Scene script records:

▬▬▬▬▬▬

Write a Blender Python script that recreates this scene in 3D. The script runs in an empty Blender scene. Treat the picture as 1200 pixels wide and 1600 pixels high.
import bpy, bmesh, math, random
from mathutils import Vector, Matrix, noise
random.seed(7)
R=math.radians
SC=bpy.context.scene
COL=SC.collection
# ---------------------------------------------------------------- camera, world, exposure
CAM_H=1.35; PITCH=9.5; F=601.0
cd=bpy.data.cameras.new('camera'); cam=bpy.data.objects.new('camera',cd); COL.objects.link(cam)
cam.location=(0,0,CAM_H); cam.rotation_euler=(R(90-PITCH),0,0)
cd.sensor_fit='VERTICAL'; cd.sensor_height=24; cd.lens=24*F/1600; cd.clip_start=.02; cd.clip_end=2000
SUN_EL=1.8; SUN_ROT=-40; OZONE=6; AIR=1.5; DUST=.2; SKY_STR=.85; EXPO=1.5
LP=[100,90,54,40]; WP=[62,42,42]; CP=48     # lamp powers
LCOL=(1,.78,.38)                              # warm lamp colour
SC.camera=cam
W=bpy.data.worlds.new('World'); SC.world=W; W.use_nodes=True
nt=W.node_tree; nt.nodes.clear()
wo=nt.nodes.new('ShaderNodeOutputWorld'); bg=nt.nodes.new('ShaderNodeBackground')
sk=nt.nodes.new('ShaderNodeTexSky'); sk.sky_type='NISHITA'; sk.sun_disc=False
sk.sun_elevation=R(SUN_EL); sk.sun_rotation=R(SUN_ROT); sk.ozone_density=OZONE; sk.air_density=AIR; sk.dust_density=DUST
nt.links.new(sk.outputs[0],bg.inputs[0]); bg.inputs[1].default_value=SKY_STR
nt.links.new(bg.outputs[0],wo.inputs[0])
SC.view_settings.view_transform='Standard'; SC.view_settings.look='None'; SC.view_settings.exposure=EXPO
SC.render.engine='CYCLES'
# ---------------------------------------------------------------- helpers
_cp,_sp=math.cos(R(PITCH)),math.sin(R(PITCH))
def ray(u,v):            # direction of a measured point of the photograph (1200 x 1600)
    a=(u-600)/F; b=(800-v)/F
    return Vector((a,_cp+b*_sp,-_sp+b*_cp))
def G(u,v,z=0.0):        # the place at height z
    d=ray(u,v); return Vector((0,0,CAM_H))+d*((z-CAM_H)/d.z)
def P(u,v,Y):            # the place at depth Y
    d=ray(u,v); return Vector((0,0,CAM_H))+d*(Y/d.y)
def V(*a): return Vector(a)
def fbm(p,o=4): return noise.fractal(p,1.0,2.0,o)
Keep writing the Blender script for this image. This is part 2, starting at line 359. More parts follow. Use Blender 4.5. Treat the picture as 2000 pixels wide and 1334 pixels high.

▬▬▬▬▬▬

Exercise task: Starting at the top of the data above, repeat every line exactly until the line containing "def fbm(p,o=4): return" has been given, then stop.

Answer for the task:
Write a Blender Python script that recreates this scene in 3D. The script runs in an empty Blender scene. Treat the picture as 1200 pixels wide and 1600 pixels high.
import bpy, bmesh, math, random
from mathutils import Vector, Matrix, noise
random.seed(7)
R=math.radians
SC=bpy.context.scene
COL=SC.collection
# ---------------------------------------------------------------- camera, world, exposure
CAM_H=1.35; PITCH=9.5; F=601.0
cd=bpy.data.cameras.new('camera'); cam=bpy.data.objects.new('camera',cd); COL.objects.link(cam)
cam.location=(0,0,CAM_H); cam.rotation_euler=(R(90-PITCH),0,0)
cd.sensor_fit='VERTICAL'; cd.sensor_height=24; cd.lens=24*F/1600; cd.clip_start=.02; cd.clip_end=2000
SUN_EL=1.8; SUN_ROT=-40; OZONE=6; AIR=1.5; DUST=.2; SKY_STR=.85; EXPO=1.5
LP=[100,90,54,40]; WP=[62,42,42]; CP=48     # lamp powers
LCOL=(1,.78,.38)                              # warm lamp colour
SC.camera=cam
W=bpy.data.worlds.new('World'); SC.world=W; W.use_nodes=True
nt=W.node_tree; nt.nodes.clear()
wo=nt.nodes.new('ShaderNodeOutputWorld'); bg=nt.nodes.new('ShaderNodeBackground')
sk=nt.nodes.new('ShaderNodeTexSky'); sk.sky_type='NISHITA'; sk.sun_disc=False
sk.sun_elevation=R(SUN_EL); sk.sun_rotation=R(SUN_ROT); sk.ozone_density=OZONE; sk.air_density=AIR; sk.dust_density=DUST
nt.links.new(sk.outputs[0],bg.inputs[0]); bg.inputs[1].default_value=SKY_STR
nt.links.new(bg.outputs[0],wo.inputs[0])
SC.view_settings.view_transform='Standard'; SC.view_settings.look='None'; SC.view_settings.exposure=EXPO
SC.render.engine='CYCLES'
# ---------------------------------------------------------------- helpers
_cp,_sp=math.cos(R(PITCH)),math.sin(R(PITCH))
def ray(u,v):            # direction of a measured point of the photograph (1200 x 1600)
    a=(u-600)/F; b=(800-v)/F
    return Vector((a,_cp+b*_sp,-_sp+b*_cp))
def G(u,v,z=0.0):        # the place at height z
    d=ray(u,v); return Vector((0,0,CAM_H))+d*((z-CAM_H)/d.z)
def P(u,v,Y):            # the place at depth Y
    d=ray(u,v); return Vector((0,0,CAM_H))+d*(Y/d.y)
def V(*a): return Vector(a)
def fbm(p,o=4): return noise.fractal(p,1.0,2.0,o)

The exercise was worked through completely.